0.5 Phobos surface to Phobos transfer orbit
0.3 Phobos transfer orbit to Diemos transfer orbit
0.2 Diemos transfer orbit to Mars capture orbit
0.9 Mars capture orbit to Mars transfer orbit
4.3 Mars transfer orbit to LEO

Compare that with sample return from the Moon’s surface.

1.87 Moons surface to Low Lunar Orbit
1.31 Low Lunar Orbit to Low Earth Orbit.

The answer will therefore depend on how much of that energy transfer from Mars Transfer Orbit to Earth can be handled by aerobraking.

If none then the comparison is:
3.18 return from Moon vs 6.2 return from Phobos.

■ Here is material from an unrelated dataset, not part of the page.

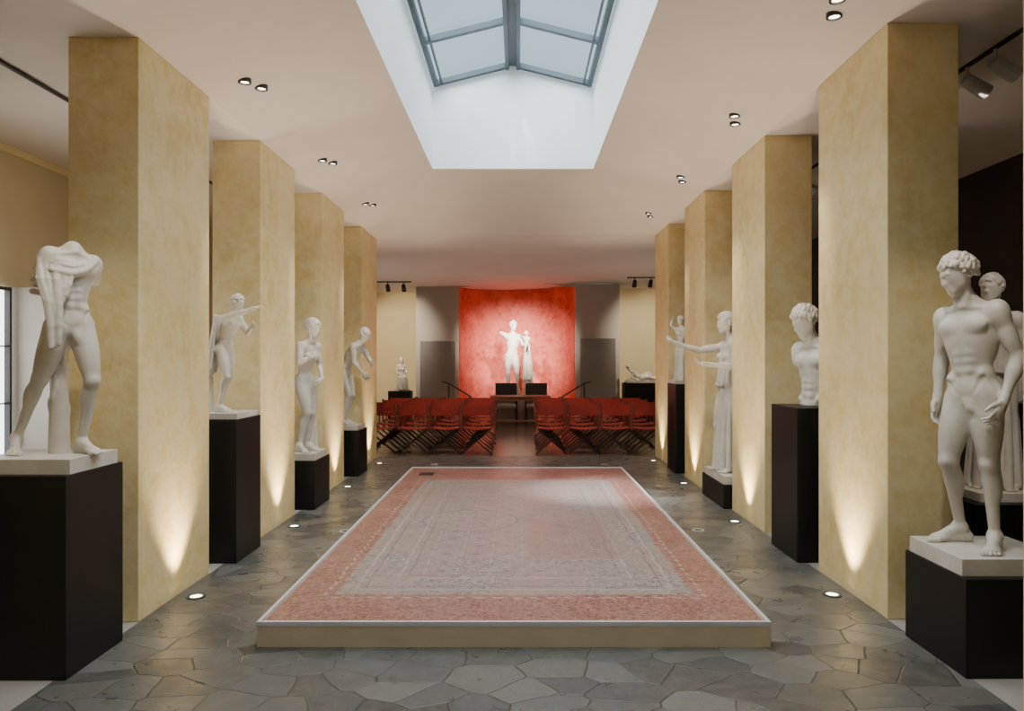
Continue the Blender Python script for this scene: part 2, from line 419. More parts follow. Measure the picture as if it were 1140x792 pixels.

If all then the comparison is:
1.87 return from Moon vs 1.9 return from Phobos.
Virtually identical.

mollwollfumble said:

The Rev Dodgson said:

mollwollfumble said:

There has still been no significant sample return from outer space (beyond a few grains) since 1976, from Luna 24.

That’s surprising.

How does the energy requirement to get back from Phobos compare with a return from the Moon?

I could answer that. Let me check “https://en.m.wikipedia.org/wiki/Delta-v_budget”.

0.5 Phobos surface to Phobos transfer orbit
0.3 Phobos transfer orbit to Diemos transfer orbit
0.2 Diemos transfer orbit to Mars capture orbit
0.9 Mars capture orbit to Mars transfer orbit
4.3 Mars transfer orbit to LEO

Compare that with sample return from the Moon’s surface.

1.87 Moons surface to Low Lunar Orbit
1.31 Low Lunar Orbit to Low Earth Orbit.

The answer will therefore depend on how much of that energy transfer from Mars Transfer Orbit to Earth can be handled by aerobraking.

If none then the comparison is:
3.18 return from Moon vs 6.2 return from Phobos.

If all then the comparison is:
1.87 return from Moon vs 1.9 return from Phobos.
Virtually identical.

Actually, if all, then Moon sample return wuold be >> 1.87 because no data is given for Low Lunar Orbit to Lunar Transfer Orbit.

So if all the energy transfer is absorbed in aerobraking then it actually takes less energy to return a sample from Phobos that from the Moon.